[Start Data lines]

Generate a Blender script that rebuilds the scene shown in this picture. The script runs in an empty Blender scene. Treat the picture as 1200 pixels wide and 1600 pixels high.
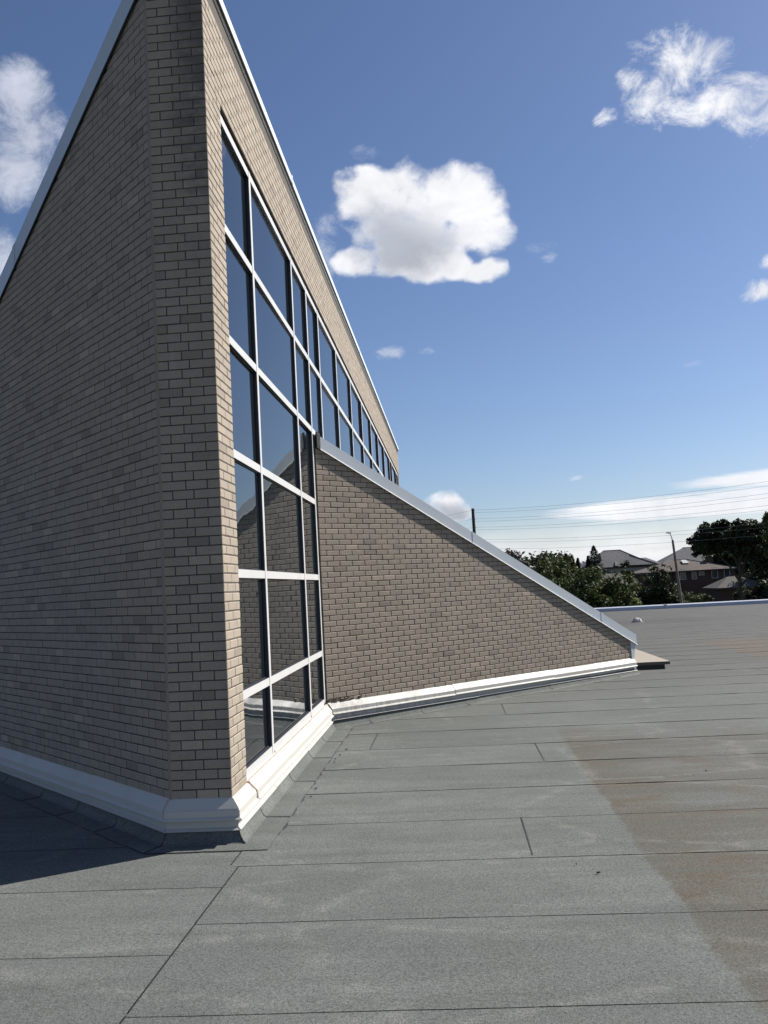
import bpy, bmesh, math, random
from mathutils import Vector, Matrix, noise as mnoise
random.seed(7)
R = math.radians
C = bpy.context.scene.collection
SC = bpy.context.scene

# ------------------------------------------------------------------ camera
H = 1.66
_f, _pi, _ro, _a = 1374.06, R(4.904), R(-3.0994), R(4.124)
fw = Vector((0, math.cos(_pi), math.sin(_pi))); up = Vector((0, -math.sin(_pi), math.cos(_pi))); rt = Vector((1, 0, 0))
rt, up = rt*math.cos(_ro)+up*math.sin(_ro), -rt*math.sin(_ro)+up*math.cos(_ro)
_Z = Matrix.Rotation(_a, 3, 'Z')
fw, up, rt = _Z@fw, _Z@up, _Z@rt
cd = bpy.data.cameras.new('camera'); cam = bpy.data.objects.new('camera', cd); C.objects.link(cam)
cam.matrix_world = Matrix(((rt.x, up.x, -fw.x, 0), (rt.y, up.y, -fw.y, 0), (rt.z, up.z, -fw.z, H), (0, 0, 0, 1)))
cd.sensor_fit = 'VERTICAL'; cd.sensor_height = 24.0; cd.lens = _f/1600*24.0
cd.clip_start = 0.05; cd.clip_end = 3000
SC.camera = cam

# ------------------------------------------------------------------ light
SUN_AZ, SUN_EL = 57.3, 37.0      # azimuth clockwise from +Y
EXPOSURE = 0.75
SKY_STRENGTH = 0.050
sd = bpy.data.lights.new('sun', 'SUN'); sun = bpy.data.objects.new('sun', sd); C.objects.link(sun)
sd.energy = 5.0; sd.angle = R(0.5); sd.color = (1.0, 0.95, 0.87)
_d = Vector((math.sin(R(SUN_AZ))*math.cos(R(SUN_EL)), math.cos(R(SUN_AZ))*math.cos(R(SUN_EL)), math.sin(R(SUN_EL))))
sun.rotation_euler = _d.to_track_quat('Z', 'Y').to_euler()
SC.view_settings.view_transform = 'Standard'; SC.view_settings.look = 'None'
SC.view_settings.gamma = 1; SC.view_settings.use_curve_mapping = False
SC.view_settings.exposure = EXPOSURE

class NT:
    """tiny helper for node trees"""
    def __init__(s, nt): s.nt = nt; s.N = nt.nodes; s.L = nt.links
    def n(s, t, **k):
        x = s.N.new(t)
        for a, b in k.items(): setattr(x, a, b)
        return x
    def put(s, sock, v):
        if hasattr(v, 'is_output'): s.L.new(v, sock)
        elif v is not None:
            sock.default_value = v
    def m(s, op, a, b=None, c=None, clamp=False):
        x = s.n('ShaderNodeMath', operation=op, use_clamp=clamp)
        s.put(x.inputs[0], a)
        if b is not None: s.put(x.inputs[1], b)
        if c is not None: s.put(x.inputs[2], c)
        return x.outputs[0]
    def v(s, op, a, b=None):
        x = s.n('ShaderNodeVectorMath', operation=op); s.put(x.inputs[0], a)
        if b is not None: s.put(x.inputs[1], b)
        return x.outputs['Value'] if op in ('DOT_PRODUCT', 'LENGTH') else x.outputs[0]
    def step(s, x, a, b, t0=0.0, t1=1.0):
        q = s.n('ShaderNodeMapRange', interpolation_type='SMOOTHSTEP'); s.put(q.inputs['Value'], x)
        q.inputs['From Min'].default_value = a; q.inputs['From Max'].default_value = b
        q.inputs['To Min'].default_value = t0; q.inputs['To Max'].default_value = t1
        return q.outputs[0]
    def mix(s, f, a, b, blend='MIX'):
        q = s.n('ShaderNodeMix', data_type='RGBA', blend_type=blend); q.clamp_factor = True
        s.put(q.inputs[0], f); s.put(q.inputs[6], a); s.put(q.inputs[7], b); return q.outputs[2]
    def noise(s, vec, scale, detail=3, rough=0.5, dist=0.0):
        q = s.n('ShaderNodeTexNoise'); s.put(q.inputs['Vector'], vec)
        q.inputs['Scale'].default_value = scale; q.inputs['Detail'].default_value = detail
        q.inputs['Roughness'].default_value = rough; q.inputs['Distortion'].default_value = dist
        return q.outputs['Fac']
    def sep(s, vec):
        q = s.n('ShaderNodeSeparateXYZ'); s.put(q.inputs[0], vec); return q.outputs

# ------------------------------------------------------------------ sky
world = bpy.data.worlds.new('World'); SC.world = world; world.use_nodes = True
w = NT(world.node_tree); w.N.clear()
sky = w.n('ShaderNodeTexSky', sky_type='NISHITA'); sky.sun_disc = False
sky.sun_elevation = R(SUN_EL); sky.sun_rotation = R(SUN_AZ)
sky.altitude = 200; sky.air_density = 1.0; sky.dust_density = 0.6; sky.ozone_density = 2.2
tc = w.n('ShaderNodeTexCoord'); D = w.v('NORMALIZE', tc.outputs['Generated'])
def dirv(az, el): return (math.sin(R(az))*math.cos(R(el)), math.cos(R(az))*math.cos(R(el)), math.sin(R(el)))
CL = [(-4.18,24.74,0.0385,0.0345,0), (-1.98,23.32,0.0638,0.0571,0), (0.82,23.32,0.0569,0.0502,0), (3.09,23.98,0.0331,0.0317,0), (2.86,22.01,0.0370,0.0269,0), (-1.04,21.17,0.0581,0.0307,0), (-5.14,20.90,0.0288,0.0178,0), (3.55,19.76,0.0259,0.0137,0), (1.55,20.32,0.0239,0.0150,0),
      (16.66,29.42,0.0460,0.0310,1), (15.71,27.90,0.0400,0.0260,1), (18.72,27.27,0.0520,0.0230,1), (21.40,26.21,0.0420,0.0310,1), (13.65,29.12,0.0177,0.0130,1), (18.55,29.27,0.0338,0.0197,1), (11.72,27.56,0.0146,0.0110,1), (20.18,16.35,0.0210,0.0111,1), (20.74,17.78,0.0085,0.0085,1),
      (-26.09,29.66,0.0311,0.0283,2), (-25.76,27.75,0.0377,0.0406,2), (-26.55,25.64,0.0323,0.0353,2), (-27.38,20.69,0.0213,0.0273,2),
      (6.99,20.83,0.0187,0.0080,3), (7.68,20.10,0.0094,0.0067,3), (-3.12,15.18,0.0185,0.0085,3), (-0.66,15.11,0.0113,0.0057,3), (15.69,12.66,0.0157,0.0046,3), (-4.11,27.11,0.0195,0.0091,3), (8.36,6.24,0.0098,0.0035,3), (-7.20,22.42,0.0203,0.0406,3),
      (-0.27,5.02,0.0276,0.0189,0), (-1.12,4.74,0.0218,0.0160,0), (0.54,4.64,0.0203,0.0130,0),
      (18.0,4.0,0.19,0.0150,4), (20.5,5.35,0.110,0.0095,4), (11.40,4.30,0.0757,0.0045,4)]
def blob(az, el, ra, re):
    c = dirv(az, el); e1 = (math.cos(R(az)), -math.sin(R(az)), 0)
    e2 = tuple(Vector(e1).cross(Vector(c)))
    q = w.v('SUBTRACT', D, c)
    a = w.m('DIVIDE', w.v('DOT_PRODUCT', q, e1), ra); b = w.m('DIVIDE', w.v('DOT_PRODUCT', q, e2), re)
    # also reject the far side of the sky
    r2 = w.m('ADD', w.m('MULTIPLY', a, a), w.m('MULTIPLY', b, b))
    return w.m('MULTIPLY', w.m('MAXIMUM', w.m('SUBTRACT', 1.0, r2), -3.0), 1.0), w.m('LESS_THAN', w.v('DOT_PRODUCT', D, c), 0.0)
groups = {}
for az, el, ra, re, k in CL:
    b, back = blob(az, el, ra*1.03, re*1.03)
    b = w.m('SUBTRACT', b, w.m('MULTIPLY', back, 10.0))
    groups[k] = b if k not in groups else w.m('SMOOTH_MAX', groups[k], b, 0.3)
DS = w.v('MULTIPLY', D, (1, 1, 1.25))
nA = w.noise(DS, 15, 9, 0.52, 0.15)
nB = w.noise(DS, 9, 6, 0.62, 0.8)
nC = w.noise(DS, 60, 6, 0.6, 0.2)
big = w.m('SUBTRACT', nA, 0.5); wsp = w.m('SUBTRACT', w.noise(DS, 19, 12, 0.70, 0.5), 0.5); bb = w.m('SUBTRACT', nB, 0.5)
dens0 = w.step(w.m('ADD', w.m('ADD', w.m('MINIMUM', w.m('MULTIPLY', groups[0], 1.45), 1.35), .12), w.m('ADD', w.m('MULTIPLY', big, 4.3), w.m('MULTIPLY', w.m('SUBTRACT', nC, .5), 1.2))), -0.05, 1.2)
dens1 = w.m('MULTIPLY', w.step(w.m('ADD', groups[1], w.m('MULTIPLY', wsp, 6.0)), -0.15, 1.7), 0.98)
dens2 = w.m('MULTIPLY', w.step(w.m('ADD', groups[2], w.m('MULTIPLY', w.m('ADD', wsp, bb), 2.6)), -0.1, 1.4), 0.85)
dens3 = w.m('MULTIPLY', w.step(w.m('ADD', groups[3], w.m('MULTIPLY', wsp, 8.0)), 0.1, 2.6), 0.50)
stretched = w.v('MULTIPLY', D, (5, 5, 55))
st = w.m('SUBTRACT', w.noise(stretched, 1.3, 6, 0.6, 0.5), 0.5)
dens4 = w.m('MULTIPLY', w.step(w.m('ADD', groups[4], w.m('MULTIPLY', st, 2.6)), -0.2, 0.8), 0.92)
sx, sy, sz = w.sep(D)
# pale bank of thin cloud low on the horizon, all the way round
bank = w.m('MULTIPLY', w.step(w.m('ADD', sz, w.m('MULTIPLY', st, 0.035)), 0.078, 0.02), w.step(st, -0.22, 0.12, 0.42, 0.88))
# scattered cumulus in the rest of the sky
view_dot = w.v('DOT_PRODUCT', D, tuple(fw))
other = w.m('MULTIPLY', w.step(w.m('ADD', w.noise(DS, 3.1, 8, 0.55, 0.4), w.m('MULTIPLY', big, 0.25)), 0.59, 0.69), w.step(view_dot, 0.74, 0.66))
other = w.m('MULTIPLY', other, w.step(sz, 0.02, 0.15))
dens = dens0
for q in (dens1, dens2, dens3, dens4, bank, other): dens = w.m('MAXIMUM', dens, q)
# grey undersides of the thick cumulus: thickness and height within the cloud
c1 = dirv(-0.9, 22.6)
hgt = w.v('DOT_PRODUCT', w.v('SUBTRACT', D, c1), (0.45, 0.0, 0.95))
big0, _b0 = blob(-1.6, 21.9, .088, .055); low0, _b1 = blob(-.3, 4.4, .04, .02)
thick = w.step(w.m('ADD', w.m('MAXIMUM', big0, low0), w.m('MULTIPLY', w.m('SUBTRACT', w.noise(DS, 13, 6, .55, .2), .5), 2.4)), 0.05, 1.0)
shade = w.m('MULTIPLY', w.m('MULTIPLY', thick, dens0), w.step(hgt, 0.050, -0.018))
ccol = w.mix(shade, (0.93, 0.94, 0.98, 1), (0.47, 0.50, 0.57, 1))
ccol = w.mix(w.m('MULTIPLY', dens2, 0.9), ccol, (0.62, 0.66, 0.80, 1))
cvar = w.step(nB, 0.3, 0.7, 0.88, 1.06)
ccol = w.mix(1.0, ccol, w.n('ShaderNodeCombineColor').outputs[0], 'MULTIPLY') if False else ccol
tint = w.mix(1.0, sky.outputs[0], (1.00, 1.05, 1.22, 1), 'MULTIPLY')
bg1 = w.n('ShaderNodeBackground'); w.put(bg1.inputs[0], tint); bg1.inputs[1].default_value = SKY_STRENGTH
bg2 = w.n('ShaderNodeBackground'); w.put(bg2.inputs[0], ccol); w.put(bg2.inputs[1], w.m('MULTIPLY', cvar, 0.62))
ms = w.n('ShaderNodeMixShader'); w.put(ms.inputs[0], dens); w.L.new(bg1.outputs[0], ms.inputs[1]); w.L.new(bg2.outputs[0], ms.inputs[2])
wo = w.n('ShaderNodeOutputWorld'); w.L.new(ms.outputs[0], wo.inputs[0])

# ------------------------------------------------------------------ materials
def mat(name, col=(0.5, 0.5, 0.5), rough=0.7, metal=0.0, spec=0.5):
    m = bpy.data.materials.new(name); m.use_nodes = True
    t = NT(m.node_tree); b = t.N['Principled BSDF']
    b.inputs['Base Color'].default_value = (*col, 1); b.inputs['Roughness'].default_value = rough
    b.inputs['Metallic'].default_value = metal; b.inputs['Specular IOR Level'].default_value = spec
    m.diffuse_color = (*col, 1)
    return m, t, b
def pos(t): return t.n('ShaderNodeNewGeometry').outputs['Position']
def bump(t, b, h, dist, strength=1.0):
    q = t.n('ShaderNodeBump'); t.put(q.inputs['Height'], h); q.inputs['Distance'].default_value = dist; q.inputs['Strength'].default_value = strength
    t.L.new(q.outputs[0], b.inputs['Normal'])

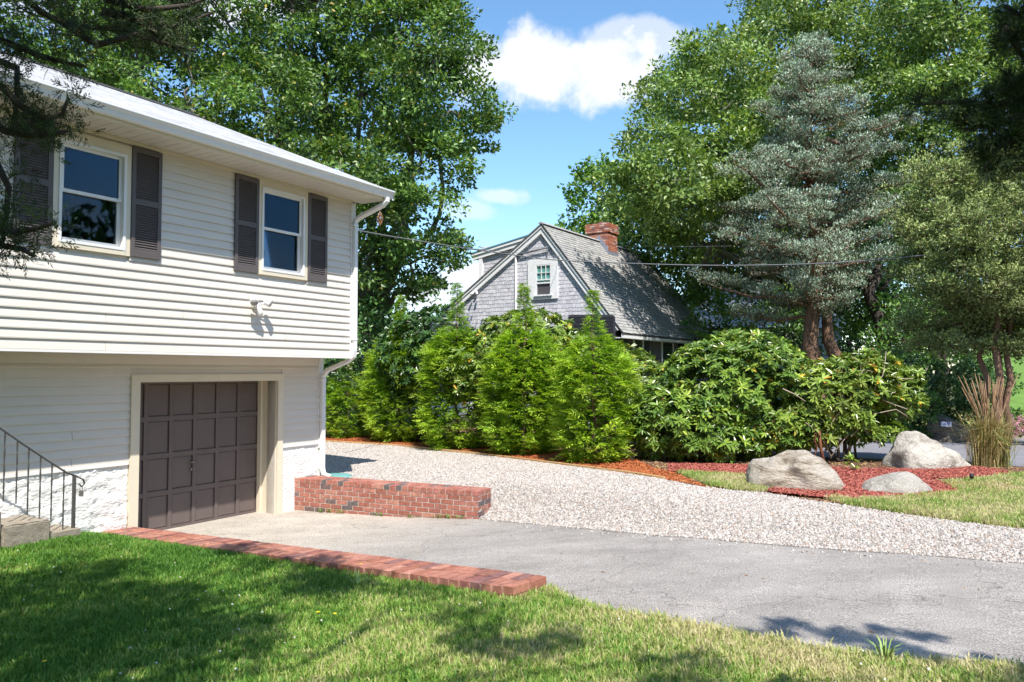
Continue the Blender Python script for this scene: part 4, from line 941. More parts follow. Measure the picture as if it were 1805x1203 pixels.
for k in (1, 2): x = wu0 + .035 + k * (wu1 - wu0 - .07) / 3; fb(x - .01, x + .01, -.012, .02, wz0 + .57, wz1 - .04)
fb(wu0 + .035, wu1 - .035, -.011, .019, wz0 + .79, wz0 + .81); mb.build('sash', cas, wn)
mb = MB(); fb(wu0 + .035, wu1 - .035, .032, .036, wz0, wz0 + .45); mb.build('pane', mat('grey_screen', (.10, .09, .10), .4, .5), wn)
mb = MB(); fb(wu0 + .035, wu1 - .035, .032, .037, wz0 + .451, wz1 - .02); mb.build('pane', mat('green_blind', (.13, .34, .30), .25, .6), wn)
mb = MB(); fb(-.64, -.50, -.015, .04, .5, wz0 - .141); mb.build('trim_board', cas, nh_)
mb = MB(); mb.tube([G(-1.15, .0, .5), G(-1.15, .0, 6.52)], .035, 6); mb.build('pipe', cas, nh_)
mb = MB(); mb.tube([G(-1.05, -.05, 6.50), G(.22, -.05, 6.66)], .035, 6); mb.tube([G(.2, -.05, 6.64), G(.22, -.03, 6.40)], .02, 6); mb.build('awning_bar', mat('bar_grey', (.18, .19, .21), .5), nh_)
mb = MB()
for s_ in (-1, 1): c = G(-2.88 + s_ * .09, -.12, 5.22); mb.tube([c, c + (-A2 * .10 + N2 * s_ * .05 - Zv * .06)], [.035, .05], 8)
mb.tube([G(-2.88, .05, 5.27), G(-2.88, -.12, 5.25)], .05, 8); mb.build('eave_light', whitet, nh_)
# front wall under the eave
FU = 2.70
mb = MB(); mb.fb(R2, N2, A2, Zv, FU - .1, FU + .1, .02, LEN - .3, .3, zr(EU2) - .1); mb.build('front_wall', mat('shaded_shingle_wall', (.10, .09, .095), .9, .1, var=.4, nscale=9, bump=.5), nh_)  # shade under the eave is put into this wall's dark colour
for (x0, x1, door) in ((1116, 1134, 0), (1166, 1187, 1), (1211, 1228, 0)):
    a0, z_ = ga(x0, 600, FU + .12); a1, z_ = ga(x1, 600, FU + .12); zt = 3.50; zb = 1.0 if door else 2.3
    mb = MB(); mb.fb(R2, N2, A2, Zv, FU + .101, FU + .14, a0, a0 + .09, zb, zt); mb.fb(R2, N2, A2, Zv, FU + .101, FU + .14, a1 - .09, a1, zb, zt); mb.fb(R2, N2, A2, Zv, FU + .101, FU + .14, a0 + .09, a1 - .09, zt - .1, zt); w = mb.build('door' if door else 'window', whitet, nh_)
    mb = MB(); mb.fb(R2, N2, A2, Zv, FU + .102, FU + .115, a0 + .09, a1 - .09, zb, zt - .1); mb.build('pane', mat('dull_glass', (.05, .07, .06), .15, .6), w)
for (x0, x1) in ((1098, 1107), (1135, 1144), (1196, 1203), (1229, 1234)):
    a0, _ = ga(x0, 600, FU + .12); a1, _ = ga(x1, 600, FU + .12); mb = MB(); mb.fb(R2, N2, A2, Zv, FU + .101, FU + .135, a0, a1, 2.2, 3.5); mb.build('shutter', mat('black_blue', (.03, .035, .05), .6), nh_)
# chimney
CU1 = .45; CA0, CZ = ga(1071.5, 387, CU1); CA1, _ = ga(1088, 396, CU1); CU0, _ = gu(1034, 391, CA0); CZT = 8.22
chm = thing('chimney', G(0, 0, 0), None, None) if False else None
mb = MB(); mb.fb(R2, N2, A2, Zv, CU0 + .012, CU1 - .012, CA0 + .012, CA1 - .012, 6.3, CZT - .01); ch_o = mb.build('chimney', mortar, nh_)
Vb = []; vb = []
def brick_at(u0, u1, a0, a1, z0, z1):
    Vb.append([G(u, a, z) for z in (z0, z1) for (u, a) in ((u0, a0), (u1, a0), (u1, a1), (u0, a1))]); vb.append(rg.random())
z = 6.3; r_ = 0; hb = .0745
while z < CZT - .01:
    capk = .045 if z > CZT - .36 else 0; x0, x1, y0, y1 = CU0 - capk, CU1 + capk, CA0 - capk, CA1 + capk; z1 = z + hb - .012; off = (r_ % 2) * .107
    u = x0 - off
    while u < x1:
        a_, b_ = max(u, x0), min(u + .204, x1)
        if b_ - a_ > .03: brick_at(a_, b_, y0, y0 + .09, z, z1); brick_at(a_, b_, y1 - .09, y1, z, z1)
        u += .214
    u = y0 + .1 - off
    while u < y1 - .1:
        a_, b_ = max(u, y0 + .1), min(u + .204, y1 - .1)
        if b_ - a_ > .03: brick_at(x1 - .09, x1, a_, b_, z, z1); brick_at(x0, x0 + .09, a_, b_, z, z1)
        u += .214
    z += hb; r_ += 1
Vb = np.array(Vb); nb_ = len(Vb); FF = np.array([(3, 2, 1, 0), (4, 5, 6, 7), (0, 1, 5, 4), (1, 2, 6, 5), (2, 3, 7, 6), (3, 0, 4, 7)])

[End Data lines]

Do this: Leave out the pictures and repeat exactly the lines from the start of the material through the line that contains "SC.camera = cam", both included.

Result below:
Generate a Blender script that rebuilds the scene shown in this picture. The script runs in an empty Blender scene. Treat the picture as 1200 pixels wide and 1600 pixels high.
import bpy, bmesh, math, random
from mathutils import Vector, Matrix, noise as mnoise
random.seed(7)
R = math.radians
C = bpy.context.scene.collection
SC = bpy.context.scene

# ------------------------------------------------------------------ camera
H = 1.66
_f, _pi, _ro, _a = 1374.06, R(4.904), R(-3.0994), R(4.124)
fw = Vector((0, math.cos(_pi), math.sin(_pi))); up = Vector((0, -math.sin(_pi), math.cos(_pi))); rt = Vector((1, 0, 0))
rt, up = rt*math.cos(_ro)+up*math.sin(_ro), -rt*math.sin(_ro)+up*math.cos(_ro)
_Z = Matrix.Rotation(_a, 3, 'Z')
fw, up, rt = _Z@fw, _Z@up, _Z@rt
cd = bpy.data.cameras.new('camera'); cam = bpy.data.objects.new('camera', cd); C.objects.link(cam)
cam.matrix_world = Matrix(((rt.x, up.x, -fw.x, 0), (rt.y, up.y, -fw.y, 0), (rt.z, up.z, -fw.z, H), (0, 0, 0, 1)))
cd.sensor_fit = 'VERTICAL'; cd.sensor_height = 24.0; cd.lens = _f/1600*24.0
cd.clip_start = 0.05; cd.clip_end = 3000
SC.camera = cam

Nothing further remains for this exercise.